_EXERCISE_
Write again exactly the lines in the listing below, starting at the line with "What Blender Python" and ending at the line with "W.node_tree.nodes['Background'].inputs[1].default_value = 0.36", both included. Pictures are not copied.

_GIVEN INFORMATION_

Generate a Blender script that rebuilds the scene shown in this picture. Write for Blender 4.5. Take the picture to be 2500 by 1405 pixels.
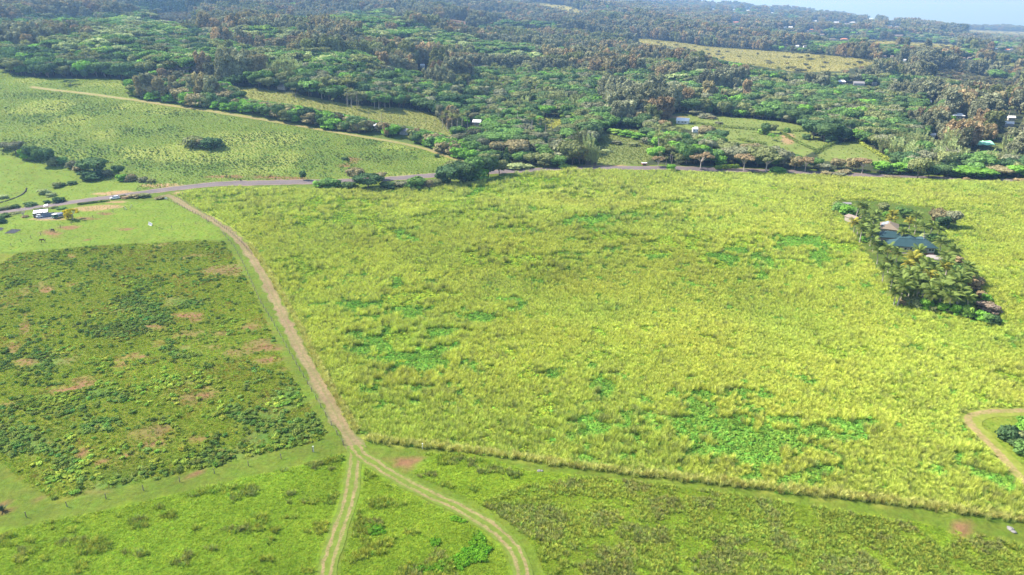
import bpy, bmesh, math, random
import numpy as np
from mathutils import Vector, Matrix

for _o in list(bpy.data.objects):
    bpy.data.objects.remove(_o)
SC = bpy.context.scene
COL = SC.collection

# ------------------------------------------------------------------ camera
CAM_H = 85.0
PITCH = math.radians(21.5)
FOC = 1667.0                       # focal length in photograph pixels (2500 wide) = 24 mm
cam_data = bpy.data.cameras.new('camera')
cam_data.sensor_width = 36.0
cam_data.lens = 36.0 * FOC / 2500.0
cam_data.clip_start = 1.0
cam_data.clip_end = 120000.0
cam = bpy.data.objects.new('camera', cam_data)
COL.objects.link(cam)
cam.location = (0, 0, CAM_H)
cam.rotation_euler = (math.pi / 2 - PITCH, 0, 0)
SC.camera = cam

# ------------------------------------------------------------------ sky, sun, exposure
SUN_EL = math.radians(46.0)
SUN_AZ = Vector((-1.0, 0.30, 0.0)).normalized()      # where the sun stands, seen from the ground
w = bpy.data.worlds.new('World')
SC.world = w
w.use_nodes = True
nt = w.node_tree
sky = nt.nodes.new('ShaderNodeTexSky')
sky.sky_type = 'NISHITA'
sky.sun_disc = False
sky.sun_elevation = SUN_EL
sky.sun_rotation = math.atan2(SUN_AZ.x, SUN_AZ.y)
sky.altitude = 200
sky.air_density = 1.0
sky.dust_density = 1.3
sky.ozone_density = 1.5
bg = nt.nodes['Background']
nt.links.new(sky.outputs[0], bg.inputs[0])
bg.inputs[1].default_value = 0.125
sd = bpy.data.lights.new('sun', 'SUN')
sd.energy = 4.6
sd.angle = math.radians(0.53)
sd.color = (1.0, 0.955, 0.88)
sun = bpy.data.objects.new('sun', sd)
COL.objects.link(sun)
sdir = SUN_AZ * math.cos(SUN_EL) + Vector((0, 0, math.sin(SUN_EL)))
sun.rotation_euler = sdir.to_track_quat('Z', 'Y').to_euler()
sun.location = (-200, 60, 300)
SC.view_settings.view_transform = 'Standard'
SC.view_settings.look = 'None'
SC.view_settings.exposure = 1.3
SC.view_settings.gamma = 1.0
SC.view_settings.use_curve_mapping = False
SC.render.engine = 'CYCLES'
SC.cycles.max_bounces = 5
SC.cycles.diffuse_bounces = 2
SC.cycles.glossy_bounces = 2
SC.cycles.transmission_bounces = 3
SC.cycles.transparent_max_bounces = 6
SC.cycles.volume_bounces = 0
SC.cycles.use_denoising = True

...

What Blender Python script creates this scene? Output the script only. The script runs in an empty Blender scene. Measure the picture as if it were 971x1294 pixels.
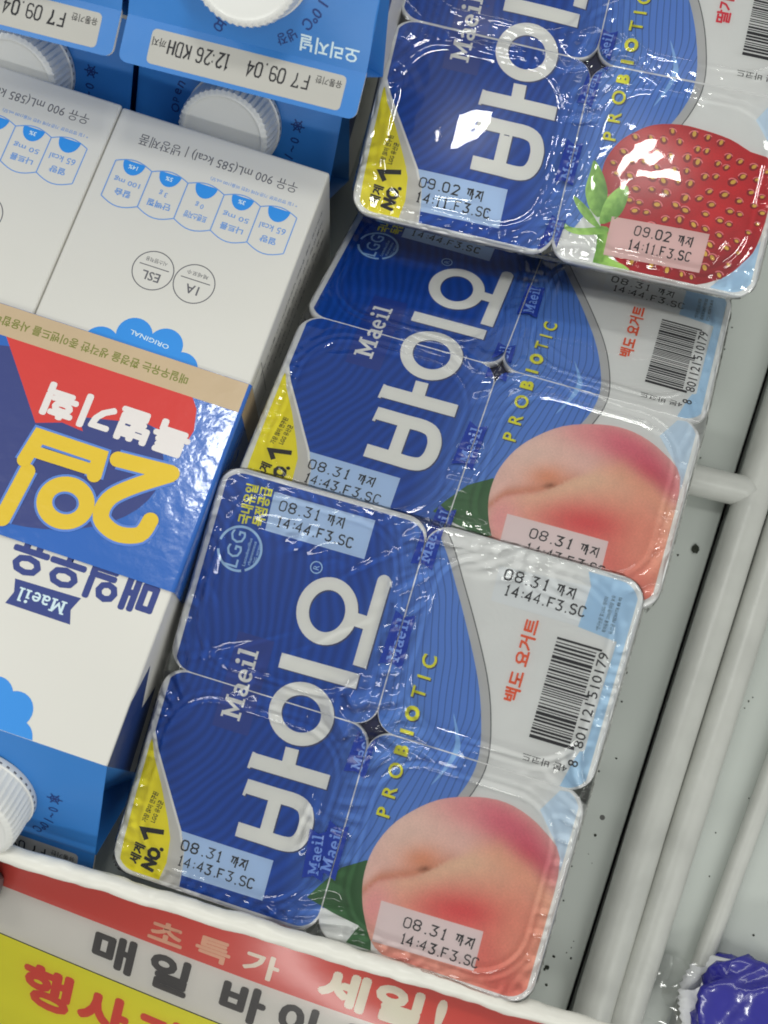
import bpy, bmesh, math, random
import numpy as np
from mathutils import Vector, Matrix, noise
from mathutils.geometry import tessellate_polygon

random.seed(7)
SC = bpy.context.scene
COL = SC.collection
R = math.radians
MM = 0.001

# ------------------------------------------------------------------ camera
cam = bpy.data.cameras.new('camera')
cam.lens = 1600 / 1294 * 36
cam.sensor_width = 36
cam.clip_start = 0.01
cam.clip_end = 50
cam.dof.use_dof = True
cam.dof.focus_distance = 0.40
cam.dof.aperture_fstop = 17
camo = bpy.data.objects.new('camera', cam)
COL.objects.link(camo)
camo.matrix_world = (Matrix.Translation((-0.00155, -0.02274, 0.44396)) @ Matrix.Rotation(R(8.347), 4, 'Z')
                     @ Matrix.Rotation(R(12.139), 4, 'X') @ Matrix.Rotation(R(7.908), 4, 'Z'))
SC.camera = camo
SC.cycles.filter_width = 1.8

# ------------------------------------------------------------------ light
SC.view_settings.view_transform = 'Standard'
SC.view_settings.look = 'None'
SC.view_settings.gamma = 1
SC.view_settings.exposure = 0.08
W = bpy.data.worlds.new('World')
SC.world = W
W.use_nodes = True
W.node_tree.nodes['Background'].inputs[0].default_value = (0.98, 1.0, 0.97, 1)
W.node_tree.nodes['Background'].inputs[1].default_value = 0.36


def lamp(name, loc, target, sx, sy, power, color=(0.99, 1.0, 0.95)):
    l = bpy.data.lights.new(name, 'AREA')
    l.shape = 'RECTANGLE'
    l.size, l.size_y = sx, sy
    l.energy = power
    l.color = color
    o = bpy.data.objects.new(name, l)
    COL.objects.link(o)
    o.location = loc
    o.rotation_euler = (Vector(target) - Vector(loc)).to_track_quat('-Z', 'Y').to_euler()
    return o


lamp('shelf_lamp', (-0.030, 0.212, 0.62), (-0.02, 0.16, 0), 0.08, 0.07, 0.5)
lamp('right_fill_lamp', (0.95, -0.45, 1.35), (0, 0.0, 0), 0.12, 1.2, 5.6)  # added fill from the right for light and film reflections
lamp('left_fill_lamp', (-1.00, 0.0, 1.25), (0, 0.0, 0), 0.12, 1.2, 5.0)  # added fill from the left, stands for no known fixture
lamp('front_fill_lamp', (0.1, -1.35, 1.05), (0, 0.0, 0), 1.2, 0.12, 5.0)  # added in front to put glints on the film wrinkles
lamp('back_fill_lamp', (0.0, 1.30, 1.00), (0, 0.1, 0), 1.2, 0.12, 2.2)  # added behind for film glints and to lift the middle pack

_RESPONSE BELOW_
What Blender Python script creates this scene? Output the script only. The script runs in an empty Blender scene. Measure the picture as if it were 971x1294 pixels.
import bpy, bmesh, math, random
import numpy as np
from mathutils import Vector, Matrix, noise
from mathutils.geometry import tessellate_polygon

random.seed(7)
SC = bpy.context.scene
COL = SC.collection
R = math.radians
MM = 0.001

# ------------------------------------------------------------------ camera
cam = bpy.data.cameras.new('camera')
cam.lens = 1600 / 1294 * 36
cam.sensor_width = 36
cam.clip_start = 0.01
cam.clip_end = 50
cam.dof.use_dof = True
cam.dof.focus_distance = 0.40
cam.dof.aperture_fstop = 17
camo = bpy.data.objects.new('camera', cam)
COL.objects.link(camo)
camo.matrix_world = (Matrix.Translation((-0.00155, -0.02274, 0.44396)) @ Matrix.Rotation(R(8.347), 4, 'Z')
                     @ Matrix.Rotation(R(12.139), 4, 'X') @ Matrix.Rotation(R(7.908), 4, 'Z'))
SC.camera = camo
SC.cycles.filter_width = 1.8

# ------------------------------------------------------------------ light
SC.view_settings.view_transform = 'Standard'
SC.view_settings.look = 'None'
SC.view_settings.gamma = 1
SC.view_settings.exposure = 0.08
W = bpy.data.worlds.new('World')
SC.world = W
W.use_nodes = True
W.node_tree.nodes['Background'].inputs[0].default_value = (0.98, 1.0, 0.97, 1)
W.node_tree.nodes['Background'].inputs[1].default_value = 0.36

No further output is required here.